1. Mantra as Spellwork
Where: Tibet, India, Southeast Asia
How: Recitation, inscription, visualization
In magical Buddhism, mantras aren’t just devotional, they’re spells. Specific syllables are used to summon protection, break curses, increase luck, or bind demons. The Heart Sutra becomes an incantation. Om mani padme hum becomes a shield. Even writing mantras on cloth or paper and wearing them can be protective magic.
2. Divination by Dice (Mo or Deu)
Where: Tibet
How: Using dice, books, or pebbles to receive answers from enlightened beings
Tibetan monks often consult divination manuals that assign meanings to combinations of dice rolls. These systems, like the Mo tradition, offer guidance on health, travel, ritual timing, and spiritual choices. The belief? That enlightened beings like Manjushri or Tara can speak through randomness when approached with intention.
3. Binding Spells and Exorcisms
Where: Tibet, Bhutan, Sri Lanka
How: Chanted rites, thread crosses, ritual daggers, wrathful deity invocations
Buddhism has its own demonology. Protective deities like Mahākāla, Vajrapāni, or Palden Lhamo are invoked to subdue harmful forces, whether spirits, psychological disturbances, or communal misfortune. Some spells use thread crosses (namkha) or effigies to “bind” a spirit and escort it out of a person or place.
4. Healing Through Magical Texts
Where: Dunhuang (10th-century Tibet-China), Thailand
How: Recitation of spells, use of herbal remedies with dhāraṇī, sacred diagrams
The Dunhuang manuscripts contain dozens of healing rituals that blend Buddhist incantations with folk remedies. Monks functioned as spiritual healers, offering cures through sound, intention, and prayer. In Thailand today, sak yant tattoos carry similar powers, etched prayers believed to confer strength, health, and spiritual resilience.
5. Protective Amulets and Talismans
Where: Thailand, Cambodia, Laos
How: Blessed metals, written charms, sacred tattoos
A monk might inscribe a prayer on a tiny scroll, wrap it in gold foil, and seal it into a pendant. Or bless a cloth with yantra designs, which is sacred geometry infused with spells. These amulets are worn for protection, luck, or love. Many are created after intense retreats where the practitioner fasts and chants for days or weeks.
6. Weather and Nature Magic
Where: Nepal, Bhutan, pre-modern Japan
How: Rainmaking rites, mountain offerings, storm pacification
In tantric lineages and village Buddhism alike, monks and ritual specialists are sometimes called upon to invoke or calm weather. Offerings might be made at sacred springs or stupas. In Japanese Shugendō, mountain ascetics use chants and mudrās to commune with nature spirits and call down rain.
7. Dream and Death Magic
Where: Tibetan Buddhism, Burmese nat traditions
How: Dream interpretation, guided afterlife rituals, protective sleep rites
The Tibetan Bardo Thödol (Book of the Dead) is one of the most famous examples of Buddhist esoteric ritual. It guides consciousness through the stages after death with mantras, images, and intentions. Dreams, too, are understood as liminal spaces that are ideal for communication with deities, ancestors, or unresolved karma.

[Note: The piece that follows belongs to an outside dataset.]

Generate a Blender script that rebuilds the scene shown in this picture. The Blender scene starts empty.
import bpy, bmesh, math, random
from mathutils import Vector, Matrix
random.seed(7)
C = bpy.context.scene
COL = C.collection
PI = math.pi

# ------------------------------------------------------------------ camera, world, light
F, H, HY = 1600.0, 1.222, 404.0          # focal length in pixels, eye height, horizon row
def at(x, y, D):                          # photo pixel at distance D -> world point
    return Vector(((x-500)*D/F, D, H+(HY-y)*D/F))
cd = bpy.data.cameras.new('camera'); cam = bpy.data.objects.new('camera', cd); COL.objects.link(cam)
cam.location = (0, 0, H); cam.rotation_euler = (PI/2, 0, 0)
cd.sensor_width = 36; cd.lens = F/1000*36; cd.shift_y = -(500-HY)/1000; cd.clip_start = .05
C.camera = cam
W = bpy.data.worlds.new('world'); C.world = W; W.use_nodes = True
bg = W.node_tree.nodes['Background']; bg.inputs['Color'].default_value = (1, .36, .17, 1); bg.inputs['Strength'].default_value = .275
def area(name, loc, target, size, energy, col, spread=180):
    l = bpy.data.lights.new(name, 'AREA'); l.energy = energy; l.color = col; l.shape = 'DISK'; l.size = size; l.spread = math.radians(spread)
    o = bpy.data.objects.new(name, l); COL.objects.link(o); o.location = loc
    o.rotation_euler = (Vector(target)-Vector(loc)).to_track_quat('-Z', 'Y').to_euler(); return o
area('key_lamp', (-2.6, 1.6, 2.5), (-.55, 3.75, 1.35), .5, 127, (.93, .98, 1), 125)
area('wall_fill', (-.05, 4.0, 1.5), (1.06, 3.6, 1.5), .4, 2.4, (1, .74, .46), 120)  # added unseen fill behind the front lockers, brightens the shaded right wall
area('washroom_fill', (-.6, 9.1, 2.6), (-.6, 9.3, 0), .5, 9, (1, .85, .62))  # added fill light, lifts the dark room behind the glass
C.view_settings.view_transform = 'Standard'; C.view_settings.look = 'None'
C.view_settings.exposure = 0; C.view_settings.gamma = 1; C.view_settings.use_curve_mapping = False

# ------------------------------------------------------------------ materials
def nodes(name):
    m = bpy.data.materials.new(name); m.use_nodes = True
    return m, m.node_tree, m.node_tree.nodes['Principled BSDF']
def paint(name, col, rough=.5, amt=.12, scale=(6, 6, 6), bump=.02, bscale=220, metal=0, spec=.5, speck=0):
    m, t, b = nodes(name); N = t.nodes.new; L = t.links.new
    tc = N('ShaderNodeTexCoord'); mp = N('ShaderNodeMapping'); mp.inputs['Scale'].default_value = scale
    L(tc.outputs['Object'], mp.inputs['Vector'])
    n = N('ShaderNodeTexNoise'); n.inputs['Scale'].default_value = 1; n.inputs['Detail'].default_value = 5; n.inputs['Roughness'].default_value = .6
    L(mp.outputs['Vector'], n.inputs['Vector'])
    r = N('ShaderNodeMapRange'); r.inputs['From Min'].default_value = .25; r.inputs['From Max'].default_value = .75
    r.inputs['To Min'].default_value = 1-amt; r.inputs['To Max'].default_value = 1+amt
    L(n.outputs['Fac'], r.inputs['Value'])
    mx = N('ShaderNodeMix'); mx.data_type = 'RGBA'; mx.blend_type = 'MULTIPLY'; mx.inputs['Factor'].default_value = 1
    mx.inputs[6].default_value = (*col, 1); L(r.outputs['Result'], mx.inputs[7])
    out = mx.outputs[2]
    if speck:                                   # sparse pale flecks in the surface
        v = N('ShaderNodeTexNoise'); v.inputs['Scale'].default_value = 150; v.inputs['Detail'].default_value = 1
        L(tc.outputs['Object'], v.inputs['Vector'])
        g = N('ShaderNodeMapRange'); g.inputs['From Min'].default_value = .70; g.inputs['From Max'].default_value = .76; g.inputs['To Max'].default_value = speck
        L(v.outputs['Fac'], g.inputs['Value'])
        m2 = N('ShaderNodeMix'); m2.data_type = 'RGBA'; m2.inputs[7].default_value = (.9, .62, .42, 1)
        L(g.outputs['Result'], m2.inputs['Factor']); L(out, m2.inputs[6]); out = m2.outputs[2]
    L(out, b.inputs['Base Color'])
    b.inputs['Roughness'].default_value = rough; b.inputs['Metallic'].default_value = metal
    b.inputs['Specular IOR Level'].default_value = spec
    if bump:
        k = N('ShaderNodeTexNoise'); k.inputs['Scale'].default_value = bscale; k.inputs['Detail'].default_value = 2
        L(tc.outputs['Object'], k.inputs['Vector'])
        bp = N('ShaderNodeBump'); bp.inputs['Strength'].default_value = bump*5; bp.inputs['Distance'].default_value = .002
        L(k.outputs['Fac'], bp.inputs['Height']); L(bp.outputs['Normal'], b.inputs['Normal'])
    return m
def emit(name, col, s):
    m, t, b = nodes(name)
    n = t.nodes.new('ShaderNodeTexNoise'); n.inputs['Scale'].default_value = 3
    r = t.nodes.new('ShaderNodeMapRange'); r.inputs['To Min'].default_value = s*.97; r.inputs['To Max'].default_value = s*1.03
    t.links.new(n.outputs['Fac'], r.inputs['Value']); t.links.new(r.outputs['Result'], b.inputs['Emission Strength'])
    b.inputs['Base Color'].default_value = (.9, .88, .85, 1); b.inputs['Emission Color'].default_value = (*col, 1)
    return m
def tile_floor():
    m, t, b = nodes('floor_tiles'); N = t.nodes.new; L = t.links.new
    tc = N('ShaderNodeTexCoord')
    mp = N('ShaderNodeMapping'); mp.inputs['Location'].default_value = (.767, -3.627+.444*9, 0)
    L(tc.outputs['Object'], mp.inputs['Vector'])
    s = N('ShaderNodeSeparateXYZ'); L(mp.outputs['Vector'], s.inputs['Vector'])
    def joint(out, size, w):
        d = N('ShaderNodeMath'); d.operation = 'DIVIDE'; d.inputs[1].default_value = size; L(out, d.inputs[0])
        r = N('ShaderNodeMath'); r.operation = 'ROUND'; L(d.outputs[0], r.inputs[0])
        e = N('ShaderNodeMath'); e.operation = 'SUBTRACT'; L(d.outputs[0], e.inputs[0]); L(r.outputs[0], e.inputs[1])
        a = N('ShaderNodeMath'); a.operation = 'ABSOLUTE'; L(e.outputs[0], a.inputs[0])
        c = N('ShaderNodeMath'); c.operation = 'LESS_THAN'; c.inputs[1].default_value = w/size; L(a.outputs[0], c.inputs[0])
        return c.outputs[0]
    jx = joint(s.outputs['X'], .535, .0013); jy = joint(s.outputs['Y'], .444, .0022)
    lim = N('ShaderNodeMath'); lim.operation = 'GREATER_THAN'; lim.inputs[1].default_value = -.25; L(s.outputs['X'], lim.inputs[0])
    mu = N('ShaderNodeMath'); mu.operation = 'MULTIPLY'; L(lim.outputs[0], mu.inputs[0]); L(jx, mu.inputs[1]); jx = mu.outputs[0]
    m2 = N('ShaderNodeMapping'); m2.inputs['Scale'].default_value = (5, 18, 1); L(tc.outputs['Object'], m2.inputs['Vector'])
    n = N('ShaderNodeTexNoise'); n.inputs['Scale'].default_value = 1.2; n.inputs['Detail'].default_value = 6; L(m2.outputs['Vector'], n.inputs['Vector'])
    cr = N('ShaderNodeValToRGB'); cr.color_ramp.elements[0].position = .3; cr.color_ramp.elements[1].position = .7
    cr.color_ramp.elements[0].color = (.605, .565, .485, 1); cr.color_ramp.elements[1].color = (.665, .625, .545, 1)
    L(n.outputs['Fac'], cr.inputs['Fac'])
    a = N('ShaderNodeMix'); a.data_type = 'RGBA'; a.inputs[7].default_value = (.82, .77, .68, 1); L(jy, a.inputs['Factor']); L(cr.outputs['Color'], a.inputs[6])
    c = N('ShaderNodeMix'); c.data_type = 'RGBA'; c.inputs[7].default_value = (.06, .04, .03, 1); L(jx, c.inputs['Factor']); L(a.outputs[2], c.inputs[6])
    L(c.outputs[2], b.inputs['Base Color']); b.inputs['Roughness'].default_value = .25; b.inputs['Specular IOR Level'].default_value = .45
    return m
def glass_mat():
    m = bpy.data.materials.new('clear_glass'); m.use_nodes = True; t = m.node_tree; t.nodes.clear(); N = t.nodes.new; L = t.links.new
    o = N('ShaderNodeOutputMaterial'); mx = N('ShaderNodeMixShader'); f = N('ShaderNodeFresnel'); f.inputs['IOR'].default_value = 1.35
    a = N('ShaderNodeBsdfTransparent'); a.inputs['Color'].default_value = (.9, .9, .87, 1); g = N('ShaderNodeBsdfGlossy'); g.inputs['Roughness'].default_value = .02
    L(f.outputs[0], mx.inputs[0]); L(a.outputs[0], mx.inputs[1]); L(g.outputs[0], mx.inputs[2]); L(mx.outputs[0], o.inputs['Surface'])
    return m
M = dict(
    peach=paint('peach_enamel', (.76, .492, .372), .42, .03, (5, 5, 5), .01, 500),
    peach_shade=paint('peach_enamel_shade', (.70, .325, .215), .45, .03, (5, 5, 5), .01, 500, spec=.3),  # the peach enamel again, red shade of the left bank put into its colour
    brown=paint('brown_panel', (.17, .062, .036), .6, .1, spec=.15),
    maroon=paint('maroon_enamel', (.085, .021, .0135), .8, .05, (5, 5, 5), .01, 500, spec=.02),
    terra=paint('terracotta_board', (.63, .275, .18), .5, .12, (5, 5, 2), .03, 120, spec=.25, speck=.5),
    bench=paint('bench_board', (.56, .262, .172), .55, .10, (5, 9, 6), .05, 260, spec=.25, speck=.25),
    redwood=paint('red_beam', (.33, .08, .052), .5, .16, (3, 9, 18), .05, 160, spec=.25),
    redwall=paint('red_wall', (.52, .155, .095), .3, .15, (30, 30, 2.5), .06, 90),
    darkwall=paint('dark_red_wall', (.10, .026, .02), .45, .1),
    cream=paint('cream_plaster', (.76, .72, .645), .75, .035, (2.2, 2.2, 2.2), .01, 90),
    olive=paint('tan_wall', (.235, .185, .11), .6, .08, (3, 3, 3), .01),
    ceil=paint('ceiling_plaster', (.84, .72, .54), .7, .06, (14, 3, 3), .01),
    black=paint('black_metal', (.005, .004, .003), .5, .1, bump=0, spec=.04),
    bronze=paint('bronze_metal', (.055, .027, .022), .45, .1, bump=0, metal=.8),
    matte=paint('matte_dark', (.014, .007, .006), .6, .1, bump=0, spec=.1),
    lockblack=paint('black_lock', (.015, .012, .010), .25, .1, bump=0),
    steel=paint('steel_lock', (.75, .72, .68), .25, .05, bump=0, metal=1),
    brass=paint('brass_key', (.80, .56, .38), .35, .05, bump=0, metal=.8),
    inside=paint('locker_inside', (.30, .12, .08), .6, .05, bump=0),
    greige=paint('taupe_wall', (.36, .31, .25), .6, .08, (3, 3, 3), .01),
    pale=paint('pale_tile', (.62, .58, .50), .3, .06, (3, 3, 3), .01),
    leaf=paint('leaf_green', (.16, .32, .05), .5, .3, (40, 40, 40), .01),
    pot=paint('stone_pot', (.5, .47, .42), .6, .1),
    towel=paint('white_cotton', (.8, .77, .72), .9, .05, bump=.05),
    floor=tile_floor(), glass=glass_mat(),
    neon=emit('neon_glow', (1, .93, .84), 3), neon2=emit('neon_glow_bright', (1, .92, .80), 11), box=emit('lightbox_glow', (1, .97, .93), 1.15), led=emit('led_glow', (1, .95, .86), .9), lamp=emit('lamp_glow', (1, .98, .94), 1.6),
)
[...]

Magic as Dharma in Disguise
Van Schaik’s point is clear: this is not “folk” magic bolted onto Buddhism, it is part of Buddhism. Embedded in sutras, preserved in monastic practice, used to meet the needs of suffering beings. In other words: magic was never separate from the path.
Just like in witchcraft, these Buddhist practices aren’t about controlling the world, they’re about aligning with it. Healing what hurts. Protecting what matters. Invoking the sacred through symbol, chant, and act.
And for those of us walking a hybrid path—Buddhist witches, spell-casting meditators, ritualists in robes or ripped jeans—this is a reminder: We’re not making things up. We’re remembering.